◆ INFORMATION PROVIDED
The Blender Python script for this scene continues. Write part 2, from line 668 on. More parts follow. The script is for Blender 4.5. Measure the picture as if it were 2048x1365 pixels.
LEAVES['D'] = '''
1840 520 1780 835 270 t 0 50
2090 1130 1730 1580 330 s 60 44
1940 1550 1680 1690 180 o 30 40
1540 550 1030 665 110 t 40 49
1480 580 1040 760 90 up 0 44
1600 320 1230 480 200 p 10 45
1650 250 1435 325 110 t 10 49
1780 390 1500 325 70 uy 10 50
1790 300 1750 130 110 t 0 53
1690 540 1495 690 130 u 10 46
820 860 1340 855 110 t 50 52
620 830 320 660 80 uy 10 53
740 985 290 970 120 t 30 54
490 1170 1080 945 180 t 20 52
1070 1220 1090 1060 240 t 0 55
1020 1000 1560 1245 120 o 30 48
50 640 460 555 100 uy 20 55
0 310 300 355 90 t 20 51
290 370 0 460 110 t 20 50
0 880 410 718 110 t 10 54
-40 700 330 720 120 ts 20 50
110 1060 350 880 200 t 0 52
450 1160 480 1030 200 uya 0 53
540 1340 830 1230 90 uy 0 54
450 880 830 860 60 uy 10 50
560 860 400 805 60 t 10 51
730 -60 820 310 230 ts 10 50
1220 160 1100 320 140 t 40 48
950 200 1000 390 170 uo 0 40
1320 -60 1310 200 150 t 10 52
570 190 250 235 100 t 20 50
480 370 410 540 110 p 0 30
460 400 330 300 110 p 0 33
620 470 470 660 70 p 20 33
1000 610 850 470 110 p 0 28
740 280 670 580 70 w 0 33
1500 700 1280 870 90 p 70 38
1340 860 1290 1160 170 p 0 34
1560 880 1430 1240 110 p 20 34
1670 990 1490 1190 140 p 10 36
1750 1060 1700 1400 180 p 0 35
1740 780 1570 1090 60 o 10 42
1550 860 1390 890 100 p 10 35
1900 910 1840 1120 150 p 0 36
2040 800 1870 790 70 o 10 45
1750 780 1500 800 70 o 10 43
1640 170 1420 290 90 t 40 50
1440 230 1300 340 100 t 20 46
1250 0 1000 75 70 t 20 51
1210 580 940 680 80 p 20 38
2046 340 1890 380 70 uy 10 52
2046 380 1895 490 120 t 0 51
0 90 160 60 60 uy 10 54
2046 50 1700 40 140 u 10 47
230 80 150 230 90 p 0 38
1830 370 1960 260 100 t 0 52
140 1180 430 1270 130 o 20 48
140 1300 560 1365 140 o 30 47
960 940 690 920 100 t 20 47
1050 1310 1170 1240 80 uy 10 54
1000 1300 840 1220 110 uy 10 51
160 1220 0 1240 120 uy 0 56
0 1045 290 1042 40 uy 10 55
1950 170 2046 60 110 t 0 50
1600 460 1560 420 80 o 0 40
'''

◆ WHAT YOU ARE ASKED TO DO
Copy down the material exactly as written.

◆ FINAL RESULT
The Blender Python script for this scene continues. Write part 2, from line 668 on. More parts follow. The script is for Blender 4.5. Measure the picture as if it were 2048x1365 pixels.
LEAVES['D'] = '''
1840 520 1780 835 270 t 0 50
2090 1130 1730 1580 330 s 60 44
1940 1550 1680 1690 180 o 30 40
1540 550 1030 665 110 t 40 49
1480 580 1040 760 90 up 0 44
1600 320 1230 480 200 p 10 45
1650 250 1435 325 110 t 10 49
1780 390 1500 325 70 uy 10 50
1790 300 1750 130 110 t 0 53
1690 540 1495 690 130 u 10 46
820 860 1340 855 110 t 50 52
620 830 320 660 80 uy 10 53
740 985 290 970 120 t 30 54
490 1170 1080 945 180 t 20 52
1070 1220 1090 1060 240 t 0 55
1020 1000 1560 1245 120 o 30 48
50 640 460 555 100 uy 20 55
0 310 300 355 90 t 20 51
290 370 0 460 110 t 20 50
0 880 410 718 110 t 10 54
-40 700 330 720 120 ts 20 50
110 1060 350 880 200 t 0 52
450 1160 480 1030 200 uya 0 53
540 1340 830 1230 90 uy 0 54
450 880 830 860 60 uy 10 50
560 860 400 805 60 t 10 51
730 -60 820 310 230 ts 10 50
1220 160 1100 320 140 t 40 48
950 200 1000 390 170 uo 0 40
1320 -60 1310 200 150 t 10 52
570 190 250 235 100 t 20 50
480 370 410 540 110 p 0 30
460 400 330 300 110 p 0 33
620 470 470 660 70 p 20 33
1000 610 850 470 110 p 0 28
740 280 670 580 70 w 0 33
1500 700 1280 870 90 p 70 38
1340 860 1290 1160 170 p 0 34
1560 880 1430 1240 110 p 20 34
1670 990 1490 1190 140 p 10 36
1750 1060 1700 1400 180 p 0 35
1740 780 1570 1090 60 o 10 42
1550 860 1390 890 100 p 10 35
1900 910 1840 1120 150 p 0 36
2040 800 1870 790 70 o 10 45
1750 780 1500 800 70 o 10 43
1640 170 1420 290 90 t 40 50
1440 230 1300 340 100 t 20 46
1250 0 1000 75 70 t 20 51
1210 580 940 680 80 p 20 38
2046 340 1890 380 70 uy 10 52
2046 380 1895 490 120 t 0 51
0 90 160 60 60 uy 10 54
2046 50 1700 40 140 u 10 47
230 80 150 230 90 p 0 38
1830 370 1960 260 100 t 0 52
140 1180 430 1270 130 o 20 48
140 1300 560 1365 140 o 30 47
960 940 690 920 100 t 20 47
1050 1310 1170 1240 80 uy 10 54
1000 1300 840 1220 110 uy 10 51
160 1220 0 1240 120 uy 0 56
0 1045 290 1042 40 uy 10 55
1950 170 2046 60 110 t 0 50
1600 460 1560 420 80 o 0 40
'''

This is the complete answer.